$3 million Melbourne-India scholarship launched

A new million-dollar scholarship will now provide researchers, innovators and entrepreneurs in Australia and India with top-notch guidance and academic support. The $3 million Melbourne-India postgraduate programme will link Melbourne University with Indian Institute of Science Bangalore and the Indian Institutes of Technology of Kanpur and Madras.

Sixteen PhD scholarships will be provided over the next three years under this programme launched at Australia Innovation Showcase on Monday.

The event brings the largest ever group of Australian researchers and academics from Melbourne University, University of New South Wales, University of Sydney, Deakin University, Monash University and University of Wollongong, among others, here to demonstrate the southern nation’s research, innovation and technological credentials before leading Indian industry figures.

MU vice-chancellor professor Glyn Davis said the new programme is a valuable addition to the university’s extensive scholarship offering. “By enabling students from India and Australia to undertake joint research of highest quality, we are confident the programme will address shared global challenges in areas of environmental, societal and technological need… Beyond this, we are excited that the programme will give students the opportunity to contribute to the development of education, cultural and industry links between both countries,” he said.

The programme will officially commence from 2014 and will be open to PhD students enrolled at MU, to be co-supervised by faculty of IIT Kanpur, IIT Madras or IISc.

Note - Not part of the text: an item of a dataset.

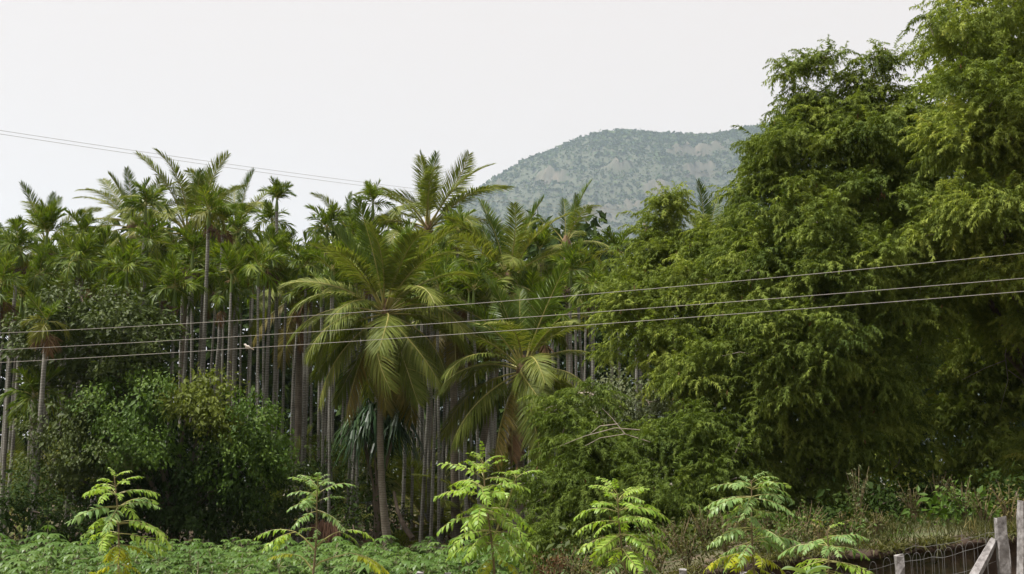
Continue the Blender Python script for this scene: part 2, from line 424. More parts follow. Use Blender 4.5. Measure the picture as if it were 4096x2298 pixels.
# photo position of each point of the slope, to set the rock faces where they stand on it
def to_px(x, y, z):
    dz = z - CAMZ
    fw = y * math.cos(PITCH) + dz * math.sin(PITCH)
    up = -y * math.sin(PITCH) + dz * math.cos(PITCH)
    return W / 2 + F * x / fw, H / 2 - F * up / fw
PX, PY = to_px(HX, HY, HZ)
rock = np.zeros_like(HX)
for (cx, cy, rx, ry) in cliffs:
    e = 1 - np.hypot((PX - cx) / rx, (PY - cy) / ry)
    rock = np.maximum(rock, sm(e * 2.2 + 0.25 * fbm(HX, HY, 30, 3, 11)))
rock *= (HY < RY)
rock = np.clip(np.maximum(rock, 0.55 * sm((fbm(HX, HY, 40, 4, 21) - 0.85) * 2.0)), 0, 1)
# rock faces: the slope stands in vertical steps there
step = 26.0
q = HZ / step
HZ2 = (np.floor(q) + sm((q - np.floor(q) - 0.5) * 4 + 0.5)) * step
HZ = HZ * (1 - 0.8 * rock) + HZ2 * 0.8 * rock + rock * 5 * fbm(HX * 2.5, HY * 0.6, 30, 3, 31)
HZ = HZ - 3.0
HS = 3.0          # laid out at a third of its size
V = np.stack([HX, HY, HZ], -1).reshape(-1, 3) * HS
nx, ny = HX.shape
i, j = np.meshgrid(np.arange(nx - 1), np.arange(ny - 1), indexing='ij'); i, j = i.ravel(), j.ravel()
mb = MB(); mb.add(V, np.stack([i * ny + j, (i + 1) * ny + j, (i + 1) * ny + j + 1, i * ny + j + 1], 1))
hill = mb.build('hill', hill_material(), smooth=True)
ra = hill.data.attributes.new('rock', 'FLOAT', 'POINT')
ra.data.foreach_set('value', (0.42 * rock).reshape(-1).astype(np.float32))
tag(hill, 'scrubby rocky hill rising in the haze behind the palms', kind='structure')

def rot_z(a):
    c, s = np.cos(a), np.sin(a); o, l = np.zeros_like(a), np.ones_like(a)
    return np.stack([np.stack([c, -s, o], -1), np.stack([s, c, o], -1), np.stack([o, o, l], -1)], -2)
def rand_rot(n, g):
    qn = unit(g.normal(size=(n, 4)))
    w, x, y, z = qn.T
    return np.stack([np.stack([1-2*(y*y+z*z), 2*(x*y-z*w), 2*(x*z+y*w)], -1), np.stack([2*(x*y+z*w), 1-2*(x*x+z*z), 2*(y*z-x*w)], -1), np.stack([2*(x*z-y*w), 2*(y*z+x*w), 1-2*(x*x+y*y)], -1)], -2)

def scatter(mb, PV, PF, Rm, T, scale=1.0, var=0.5, mat=0, pvar=None):
    n, m, k = len(T), len(PV), len(PF)
    if n == 0: return
    sc = np.broadcast_to(np.asarray(scale, float), (n,))
    V = np.einsum('nij,mj->nmi', Rm, PV) * sc[:, None, None] + T[:, None]
    Fc = PF[None] + (np.arange(n) * m)[:, None, None]
    vv = np.repeat(np.broadcast_to(np.asarray(var, float), (n,)), k)
    if pvar is not None: vv = vv + np.tile(pvar, n)
    mb.add(V.reshape(-1, 3), Fc.reshape(-1, PF.shape[1]), mat, np.clip(vv, 0, 1))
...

Alternatively, students enrolled in any one of the three Indian institutions will have access to co-supervision by MU academics.

Director of IIT-K professor Indranil Manna said the initiative would bring the world’s leading institutions together. “The faculty at IIT Kanpur has always advocated and encouraged inter-disciplinary and inter-institutional collaboration and cooperation in all areas of mutual interest in science and engineering. Such programmes not only contribute to diversity on campus but also help build bridges across geographical borders,” professor Manna said.